Javier Díaz-Albertini

Con la extraña fascinación y esperanza que marca la llegada de un año nuevo, varios analistas han hecho hincapié en la urgente necesidad de diálogo en nuestra sociedad, que se encuentra entre la polarización y la apatía, entre el hartazgo y la indiferencia. Muchos opinan, a su vez, que la desconfianza es el principal obstáculo por superar en la búsqueda de una agenda básica que nos permita alcanzar un nivel saludable de convivencia y gobernabilidad.

Sin embargo, como hemos examinado en diversas ocasiones en esta columna, la se construye siempre en el pasado, nunca es permanente, pero siempre vulnerable. Es decir, confiamos porque la hemos vivido y constatado, sea como valor cultural arraigado o porque ha funcionado en reiteradas interacciones. No obstante, al confiar nos hacemos vulnerables porque bajamos la guardia y estamos más expuestos a ser traicionados. Superar una traición y recuperar la confianza es muy difícil. Por el contrario, casi siempre lleva a cuidarnos la espalda y mantener una saludable distancia hacia los demás.

Entonces, ¿cómo construir o recuperar la confianza como paso esencial para entablar procesos de diálogo? Quiero compartir algunas reflexiones al respecto.

Hace más de dos décadas, al reflexionar sobre la identidad nacional, el psicoanalista Max Hernández escribió que “somos parte de un país premoderno que ingresa a la modernidad en la era posmoderna”. Considero que esta afirmación sigue siendo acertada y captura una parte esencial de los retos que enfrenta al país. De ahí que el llamado al diálogo nacional debe ser abarcado desde estas tres identidades que caracterizan nuestra realidad.

La premodernidad está marcada por el particularismo, la confianza se construye sobre la cercanía (familia, comunidad, localidad). Son espacios de “cierre” como los llamaba el sociólogo James Coleman, donde las ventajas sociales y el control social nacen de la proximidad. Traicionar la confianza en estos grupos lleva al ostracismo y el destierro. En buena parte del siglo XX, el cierre fue esencial en la adaptación de los inmigrantes rurales a los centros urbanos (autoconstrucción, autoempleo, autogobierno), procesos que tanto maravillaban a José Matos Mar. Fue una etapa en la cual la mayoría de los peruanos eran “comuneros o vecinos”, pero no ciudadanos.

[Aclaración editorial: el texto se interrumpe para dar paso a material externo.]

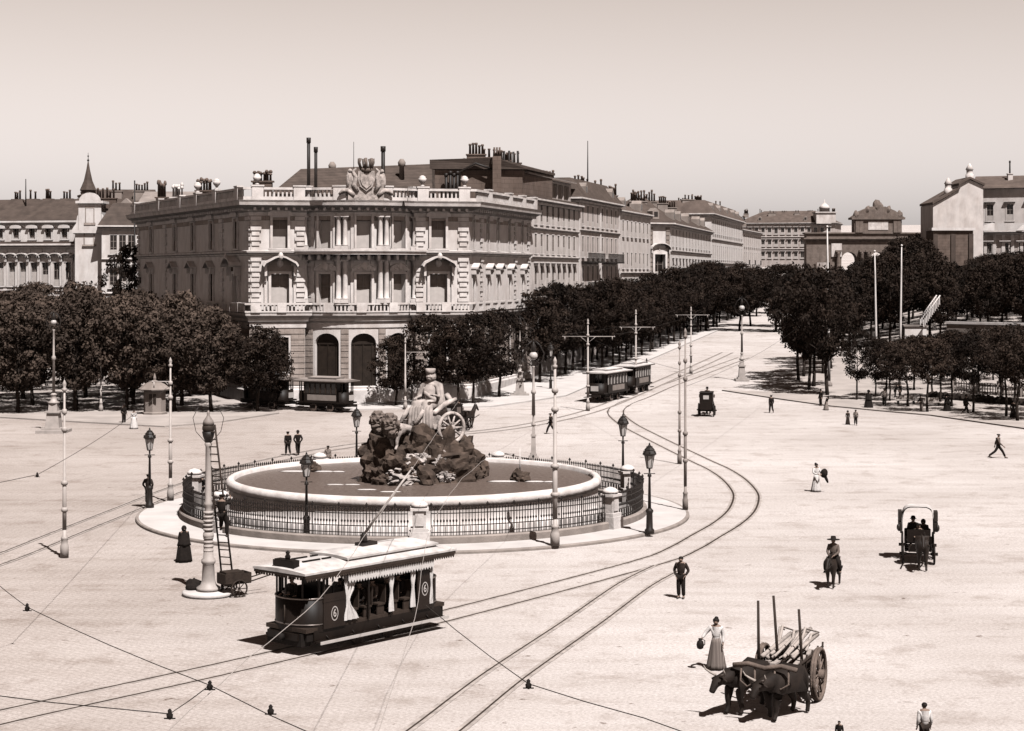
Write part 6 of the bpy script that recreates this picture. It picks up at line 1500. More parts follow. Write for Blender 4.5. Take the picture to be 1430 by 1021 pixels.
def closed_tram(c, rz, label, L=7.4, boards=True, group=None, pale=False):
    z0 = gz(c[0], c[1]); sl = 0
    t = empty('closed_tram', label, 'tram', (c[0], c[1], z0 + .008), rz, group)
    running_gear(t, (-.95, .95)); hl = L / 2
    m = MB(); m.box((0, 0, .86), (L - .1, 2.0, .14))
    for s in (-1, 1): m.box((0, s * 1.03, 1.28), (L - 2.0, .07, .86)); m.box((0, s * 1.03, 2.72), (L - 2.0, .07, .24))
    for x in (-hl + 1, hl - 1): 
        for s in (-1, 1): m.box((x, s * .68, 1.85), (.06, .66, 1.9))
    m.build('body', ['tram_dark'], t)
    n = 6
    for s in (-1, 1):
        m = MB()
        for k in range(n + 1): x = -hl + 1.03 + (L - 2.06) * k / n; m.box((x, s * 1.03, 2.15), (.09, .075, .92))
        m.build('window_frame', ['tram_pale' if pale else 'tram_wood'], t)
        m = MB(); m.box((0, s * .985, 2.15), (L - 2.1, .02, .9)); m.build('window_glass', ['window_dark'], t)
        m = MB(); m.box((.2, s * 1.075, 1.32), (3.2, .022, .52)); m.build('side_board', ['window_shutter' if boards else 'tram_panel'], t)
        m = MB()
        for x in (-hl + .55, hl - .55): m.box((x, s * 1.08, .45), (.8, .3, .06)); 
        m.build('step', ['tram_dark'], t)
    for e in (-1, 1):
        m = MB(); pts = [V(e * (hl - .75 + .75 * math.sin(a)), 1.0 * math.cos(a), 0) for a in [math.pi * k / 12 for k in range(13)]]; vs = []
        for p in pts: vs += [(p.x, p.y, .76), (p.x, p.y, 1.86)]
        for p in pts: vs += [(p.x - e * .05, p.y * .95, .76), (p.x - e * .05, p.y * .95, 1.86)]
        k = len(pts); f = []
        for i in range(k - 1): f += [(2 * i, 2 * i + 2, 2 * i + 3, 2 * i + 1), (2 * k + 2 * i + 1, 2 * k + 2 * i + 3, 2 * k + 2 * i + 2, 2 * k + 2 * i), (2 * i + 1, 2 * i + 3, 2 * k + 2 * i + 3, 2 * k + 2 * i + 1)]
        m.add(vs, f, 0, True)
        for y in (-.9, -.32, .32, .9): m.box((e * (hl - .12 - .35 * abs(y)), y, 2.3), (.08, .08, 1.0))
        m.box((e * (hl + .08), 0, .62), (.3, 1.3, .2)); m.build('end_panel', ['tram_dark'], t)
        m = MB(); m.box((e * (hl + .015), 0, 1.34), (.03, .8, .5)); m.build('front_board', ['tram_pale'], t)
    m = MB(); roof_shape(m, -hl - .15, hl + .15, 2.5, 2.9, .18); m.build('roof', ['roof_canvas' if pale else 'roof_pale'], t)
    m = MB(); roof_shape(m, -hl + 1.2, hl - 1.2, 1.5, 3.16, .12, 8, 8); m.box((0, 0, 3.08), (L - 2.6, 1.4, .18)); m.build('raised_roof', ['roof_canvas' if pale else 'roof_pale'], t)
    m = MB()
    for s in (-1, 1): m.box((0, s * 1.22, 2.82), (L + .2, .05, .14))
    for e in (-1, 1): m.box((e * (hl + .1), 0, 2.82), (.05, 2.4, .14))
    m.build('fascia', ['tram_wood'], t)
    return t
def line_near(L, p):
    i = min(range(1, len(L) - 1), key=lambda k: (L[k] - p).length); return L[i], (L[i + 1] - L[i - 1]).normalized()
# coupled trams on the street track, left car pair under the palace trees
d = V(.42, .91, 0).normalized(); q0 = G(828, 563); q0 = V(q0.x + .2, q0.y, 0) + d * 3.4
closed_tram((q0.x, q0.y), math.atan2(d.y, d.x), 'dark closed tram with a pale front board waiting at the mouth of the street', 7.0, pale=True, group='closed trams')
q1 = q0 + V(.36, .93, 0).normalized() * 8.6; dd = V(.36, .93, 0).normalized()
closed_tram((q1.x, q1.y), math.atan2(dd.y, dd.x), 'second dark tram coupled behind, its side carrying a long pale board', 7.0, pale=True, group='closed trams')
a, b = G(408, 574), G(484, 578); d = V(b.x - a.x, b.y - a.y + .3, 0); d.normalize(); c = (a + b) / 2 + V(-d.y, d.x, 0) * 1.1; c.y += .4
closed_tram((c.x, c.y), math.atan2(d.y, d.x), 'dark closed tram standing in front of the palace with its pale side board', 5.6, group='closed trams')
c2 = c - d * 6.6; closed_tram((c2.x, c2.y), math.atan2(d.y, d.x), 'dark trailer car half hidden by trees beside the palace', 5.2, False, group='closed trams')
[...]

La modernidad, por el contrario, está marcada por el universalismo, por la condición ciudadana que implica ser sujeto de derechos, incluyendo los de bienestar (educación, salud, oportunidades). Nuestra modernidad resultó siendo excluyente y la democracia un “bien superior” que la mayoría ha sentido ajena. Frente a las enormes necesidades y desigualdades del país, las instituciones “formales” (públicas y privadas) traicionaron las expectativas populares de progreso e incorporación. En su lugar, el populismo se convirtió en la principal forma de relación entre la autoridad y el “pueblo”. Degradaron la esperanza democrática y devino en la normalización del “roba, pero hace obra”. En fin, terminó siendo una modernidad que se construyó sobre la informalidad (la excepción) y no el imperio de la ley.

La posmodernidad, en cambio, es un tiempo del hiperindividualismo, en el que la autorrealización cobra especial peso. Está caracterizada por una explosión identitaria (étnica, región, género, creencias) y el surgimiento de múltiples “tribus” que agrupan a similares. La principal lucha es por el reconocimiento y la ampliación de derechos y oportunidades, que, en un primer momento, depende fuertemente del tutelaje estatal. El mundo hipermoderno tiende a ser más estable cuando se han alcanzado y consolidado las reglas de juego de la modernidad (“ser iguales, pero diferentes”).

Por lo examinado entendemos por qué la confianza en nuestro país sigue dependiendo de nuestros lazos más cercanos, que son, por definición, excluyentes. La débil institucionalidad ha frenado el desarrollo moderno (la ciudadanía) y posmoderno (autorrealización). Cuando en encuestas se nos pregunta en qué confiamos, por ejemplo, un 90% dice que en la familia, mientras que nuestra confianza hacia los otros peruanos, el Gobierno, el Parlamento, el sistema judicial, los servicios de educación y salud llevan años en picada y muchas ahora se acercan a un solo dígito. No hay vuelta que darle; si consideramos que la confianza es condición esencial para iniciar diálogos entre peruanos, entonces no nos queda otra que fortalecer las instituciones. Esto implica ir en contra de la corriente de nuestras autoridades que, día a día, hacen todo lo contrario. Es la peor resaca que nos trae el nuevo año.